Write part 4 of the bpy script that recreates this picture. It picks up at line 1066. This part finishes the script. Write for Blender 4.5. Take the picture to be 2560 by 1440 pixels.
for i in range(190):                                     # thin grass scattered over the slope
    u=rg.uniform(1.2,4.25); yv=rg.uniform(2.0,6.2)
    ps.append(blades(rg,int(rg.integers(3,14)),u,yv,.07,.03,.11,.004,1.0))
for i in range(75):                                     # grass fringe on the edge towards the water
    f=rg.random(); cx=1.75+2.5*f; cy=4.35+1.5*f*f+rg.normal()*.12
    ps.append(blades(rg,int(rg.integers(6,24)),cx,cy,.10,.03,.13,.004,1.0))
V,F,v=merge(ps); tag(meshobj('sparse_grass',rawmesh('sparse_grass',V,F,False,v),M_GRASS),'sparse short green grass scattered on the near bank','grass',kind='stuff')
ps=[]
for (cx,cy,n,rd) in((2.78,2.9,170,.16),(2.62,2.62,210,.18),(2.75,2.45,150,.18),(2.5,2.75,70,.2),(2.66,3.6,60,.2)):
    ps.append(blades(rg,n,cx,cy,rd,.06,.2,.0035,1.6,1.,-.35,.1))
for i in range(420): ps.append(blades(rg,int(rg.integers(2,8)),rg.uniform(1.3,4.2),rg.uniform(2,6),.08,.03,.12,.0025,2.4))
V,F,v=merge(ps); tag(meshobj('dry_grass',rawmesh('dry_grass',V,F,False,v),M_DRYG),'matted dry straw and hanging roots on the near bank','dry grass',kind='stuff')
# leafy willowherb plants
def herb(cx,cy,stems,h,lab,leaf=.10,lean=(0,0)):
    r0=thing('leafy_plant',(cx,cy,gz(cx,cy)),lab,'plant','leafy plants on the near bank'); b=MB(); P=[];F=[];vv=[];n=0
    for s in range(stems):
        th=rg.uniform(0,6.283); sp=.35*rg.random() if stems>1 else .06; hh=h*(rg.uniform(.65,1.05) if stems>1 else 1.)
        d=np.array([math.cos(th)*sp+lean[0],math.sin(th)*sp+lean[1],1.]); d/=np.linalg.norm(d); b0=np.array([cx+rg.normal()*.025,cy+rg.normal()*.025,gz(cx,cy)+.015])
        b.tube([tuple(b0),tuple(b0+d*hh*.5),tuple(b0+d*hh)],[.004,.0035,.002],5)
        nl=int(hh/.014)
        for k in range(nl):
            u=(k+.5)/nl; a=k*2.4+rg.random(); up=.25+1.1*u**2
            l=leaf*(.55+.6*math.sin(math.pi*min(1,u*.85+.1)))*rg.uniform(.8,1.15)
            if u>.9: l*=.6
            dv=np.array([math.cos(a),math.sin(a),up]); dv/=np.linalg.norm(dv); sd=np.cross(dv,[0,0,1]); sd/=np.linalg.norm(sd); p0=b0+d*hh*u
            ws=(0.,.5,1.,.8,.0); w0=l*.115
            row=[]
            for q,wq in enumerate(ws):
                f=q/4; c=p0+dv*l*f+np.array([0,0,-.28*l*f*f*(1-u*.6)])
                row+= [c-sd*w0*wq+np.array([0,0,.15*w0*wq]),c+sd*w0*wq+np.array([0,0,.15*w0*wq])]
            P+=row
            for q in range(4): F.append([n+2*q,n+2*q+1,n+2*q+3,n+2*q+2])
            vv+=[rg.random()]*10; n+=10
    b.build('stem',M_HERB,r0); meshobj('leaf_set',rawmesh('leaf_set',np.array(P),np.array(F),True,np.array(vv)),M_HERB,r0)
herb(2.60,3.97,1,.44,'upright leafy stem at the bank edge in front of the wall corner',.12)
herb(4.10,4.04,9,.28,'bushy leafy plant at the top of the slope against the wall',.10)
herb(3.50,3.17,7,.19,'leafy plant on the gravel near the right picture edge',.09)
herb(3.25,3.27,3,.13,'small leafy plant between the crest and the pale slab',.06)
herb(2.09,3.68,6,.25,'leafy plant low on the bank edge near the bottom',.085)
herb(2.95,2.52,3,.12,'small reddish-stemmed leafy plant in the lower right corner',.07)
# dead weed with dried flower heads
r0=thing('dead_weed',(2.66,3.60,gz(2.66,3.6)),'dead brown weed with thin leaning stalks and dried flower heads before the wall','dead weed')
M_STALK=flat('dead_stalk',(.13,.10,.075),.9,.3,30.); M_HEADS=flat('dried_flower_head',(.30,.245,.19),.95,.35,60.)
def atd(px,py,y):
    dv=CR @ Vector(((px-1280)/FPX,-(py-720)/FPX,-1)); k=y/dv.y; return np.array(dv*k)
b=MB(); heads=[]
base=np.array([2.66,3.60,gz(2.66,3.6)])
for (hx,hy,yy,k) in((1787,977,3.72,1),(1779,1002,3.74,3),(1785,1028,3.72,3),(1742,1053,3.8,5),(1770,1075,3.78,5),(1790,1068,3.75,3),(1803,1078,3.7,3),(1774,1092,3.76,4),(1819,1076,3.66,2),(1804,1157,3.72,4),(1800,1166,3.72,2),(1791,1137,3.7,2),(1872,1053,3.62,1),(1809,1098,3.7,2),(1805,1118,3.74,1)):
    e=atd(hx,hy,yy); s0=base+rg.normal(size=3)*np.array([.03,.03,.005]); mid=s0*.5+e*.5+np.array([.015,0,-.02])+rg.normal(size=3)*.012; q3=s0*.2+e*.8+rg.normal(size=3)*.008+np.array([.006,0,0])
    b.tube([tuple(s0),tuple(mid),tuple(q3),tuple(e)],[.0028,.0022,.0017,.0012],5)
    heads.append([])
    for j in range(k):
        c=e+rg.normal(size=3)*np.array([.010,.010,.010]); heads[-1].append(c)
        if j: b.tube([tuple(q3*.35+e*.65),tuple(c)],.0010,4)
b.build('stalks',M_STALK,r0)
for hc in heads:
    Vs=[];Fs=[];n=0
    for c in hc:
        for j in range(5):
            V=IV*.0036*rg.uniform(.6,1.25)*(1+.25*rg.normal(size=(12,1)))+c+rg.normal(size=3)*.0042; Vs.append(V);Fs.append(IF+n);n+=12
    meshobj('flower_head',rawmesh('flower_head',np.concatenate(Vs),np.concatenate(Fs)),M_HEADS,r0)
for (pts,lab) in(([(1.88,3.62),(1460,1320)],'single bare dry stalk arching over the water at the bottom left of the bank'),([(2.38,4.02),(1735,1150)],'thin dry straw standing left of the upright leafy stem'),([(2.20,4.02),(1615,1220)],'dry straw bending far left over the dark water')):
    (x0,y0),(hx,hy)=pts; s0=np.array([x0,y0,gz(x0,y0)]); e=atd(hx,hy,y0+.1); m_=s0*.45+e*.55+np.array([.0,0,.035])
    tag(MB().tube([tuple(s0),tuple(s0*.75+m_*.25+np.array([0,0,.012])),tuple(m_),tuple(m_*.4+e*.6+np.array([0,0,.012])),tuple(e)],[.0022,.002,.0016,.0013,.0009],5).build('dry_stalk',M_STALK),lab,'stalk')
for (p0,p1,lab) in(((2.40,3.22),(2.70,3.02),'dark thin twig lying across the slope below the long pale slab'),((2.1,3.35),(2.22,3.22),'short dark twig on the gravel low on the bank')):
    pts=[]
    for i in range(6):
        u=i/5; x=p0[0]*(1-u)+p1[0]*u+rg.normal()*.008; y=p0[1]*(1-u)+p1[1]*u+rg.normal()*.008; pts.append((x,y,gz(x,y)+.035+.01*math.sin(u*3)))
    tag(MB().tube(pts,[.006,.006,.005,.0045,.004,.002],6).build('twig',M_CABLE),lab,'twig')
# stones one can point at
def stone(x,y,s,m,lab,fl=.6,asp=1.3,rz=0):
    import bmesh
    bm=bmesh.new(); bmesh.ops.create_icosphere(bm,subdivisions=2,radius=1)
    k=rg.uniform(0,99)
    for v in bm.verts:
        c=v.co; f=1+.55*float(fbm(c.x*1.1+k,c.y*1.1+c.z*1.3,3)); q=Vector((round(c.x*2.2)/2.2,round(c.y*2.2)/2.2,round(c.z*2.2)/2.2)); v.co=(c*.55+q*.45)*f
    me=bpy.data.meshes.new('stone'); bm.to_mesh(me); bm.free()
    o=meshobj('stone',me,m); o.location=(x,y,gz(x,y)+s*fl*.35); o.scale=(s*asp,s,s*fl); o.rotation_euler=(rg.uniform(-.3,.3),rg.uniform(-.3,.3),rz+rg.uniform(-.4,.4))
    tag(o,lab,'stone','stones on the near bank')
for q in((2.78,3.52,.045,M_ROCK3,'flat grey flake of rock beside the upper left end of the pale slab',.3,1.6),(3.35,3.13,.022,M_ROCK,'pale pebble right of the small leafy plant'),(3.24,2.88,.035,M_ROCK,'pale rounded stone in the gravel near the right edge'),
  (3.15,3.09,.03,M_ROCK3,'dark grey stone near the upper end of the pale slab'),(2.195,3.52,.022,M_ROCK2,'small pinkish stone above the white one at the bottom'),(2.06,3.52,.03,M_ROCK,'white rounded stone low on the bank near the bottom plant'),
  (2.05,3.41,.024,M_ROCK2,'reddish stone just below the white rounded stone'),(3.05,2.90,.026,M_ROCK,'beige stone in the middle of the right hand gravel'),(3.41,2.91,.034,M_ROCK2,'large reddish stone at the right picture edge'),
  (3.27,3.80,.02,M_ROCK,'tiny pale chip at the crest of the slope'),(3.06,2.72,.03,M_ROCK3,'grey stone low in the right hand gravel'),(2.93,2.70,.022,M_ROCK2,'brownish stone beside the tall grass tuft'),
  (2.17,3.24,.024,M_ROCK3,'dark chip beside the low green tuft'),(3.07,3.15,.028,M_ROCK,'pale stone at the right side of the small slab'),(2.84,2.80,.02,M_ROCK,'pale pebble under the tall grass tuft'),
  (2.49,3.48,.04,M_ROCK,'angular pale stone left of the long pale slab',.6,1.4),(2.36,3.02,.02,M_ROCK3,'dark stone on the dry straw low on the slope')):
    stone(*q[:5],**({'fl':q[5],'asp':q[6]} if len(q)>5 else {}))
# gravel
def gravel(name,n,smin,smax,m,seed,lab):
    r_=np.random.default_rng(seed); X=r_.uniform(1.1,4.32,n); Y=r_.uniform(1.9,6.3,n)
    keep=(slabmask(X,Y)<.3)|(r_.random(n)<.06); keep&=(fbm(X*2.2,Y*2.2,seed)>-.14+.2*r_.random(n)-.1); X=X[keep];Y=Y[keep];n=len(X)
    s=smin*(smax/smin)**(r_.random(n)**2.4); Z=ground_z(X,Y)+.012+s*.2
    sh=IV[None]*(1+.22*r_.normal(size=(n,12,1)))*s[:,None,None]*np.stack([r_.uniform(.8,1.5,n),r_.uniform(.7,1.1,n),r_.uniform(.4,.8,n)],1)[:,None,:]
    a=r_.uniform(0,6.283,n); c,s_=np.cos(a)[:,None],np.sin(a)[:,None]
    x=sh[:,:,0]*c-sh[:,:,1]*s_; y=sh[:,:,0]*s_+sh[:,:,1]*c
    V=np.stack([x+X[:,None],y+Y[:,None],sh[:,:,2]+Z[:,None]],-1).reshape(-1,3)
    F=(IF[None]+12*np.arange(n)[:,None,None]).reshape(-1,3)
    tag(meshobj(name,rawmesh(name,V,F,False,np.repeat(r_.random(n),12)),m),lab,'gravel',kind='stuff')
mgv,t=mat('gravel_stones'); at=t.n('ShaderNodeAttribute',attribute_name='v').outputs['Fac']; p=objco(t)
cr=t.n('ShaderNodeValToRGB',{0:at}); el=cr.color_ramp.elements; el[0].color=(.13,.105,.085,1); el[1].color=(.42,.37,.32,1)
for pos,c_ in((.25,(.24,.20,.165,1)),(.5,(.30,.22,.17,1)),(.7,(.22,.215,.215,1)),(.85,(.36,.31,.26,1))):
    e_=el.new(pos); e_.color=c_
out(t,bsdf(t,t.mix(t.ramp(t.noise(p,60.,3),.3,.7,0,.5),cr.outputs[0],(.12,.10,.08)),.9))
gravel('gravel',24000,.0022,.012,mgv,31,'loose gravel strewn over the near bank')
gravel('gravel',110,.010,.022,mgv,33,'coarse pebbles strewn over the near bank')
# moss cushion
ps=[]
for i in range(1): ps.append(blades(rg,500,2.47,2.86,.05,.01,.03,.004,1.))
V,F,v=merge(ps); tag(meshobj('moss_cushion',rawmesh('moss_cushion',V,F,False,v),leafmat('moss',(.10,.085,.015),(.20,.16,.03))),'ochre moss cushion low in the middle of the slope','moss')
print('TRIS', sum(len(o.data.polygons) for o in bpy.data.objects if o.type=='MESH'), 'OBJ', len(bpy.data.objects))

■ **What is needed**: Gather all the lines that include the word "picture" and copy them out.

■ **Exercise result**:
Write part 4 of the bpy script that recreates this picture. It picks up at line 1066. This part finishes the script. Write for Blender 4.5. Take the picture to be 2560 by 1440 pixels.
herb(3.50,3.17,7,.19,'leafy plant on the gravel near the right picture edge',.09)
  (2.05,3.41,.024,M_ROCK2,'reddish stone just below the white rounded stone'),(3.05,2.90,.026,M_ROCK,'beige stone in the middle of the right hand gravel'),(3.41,2.91,.034,M_ROCK2,'large reddish stone at the right picture edge'),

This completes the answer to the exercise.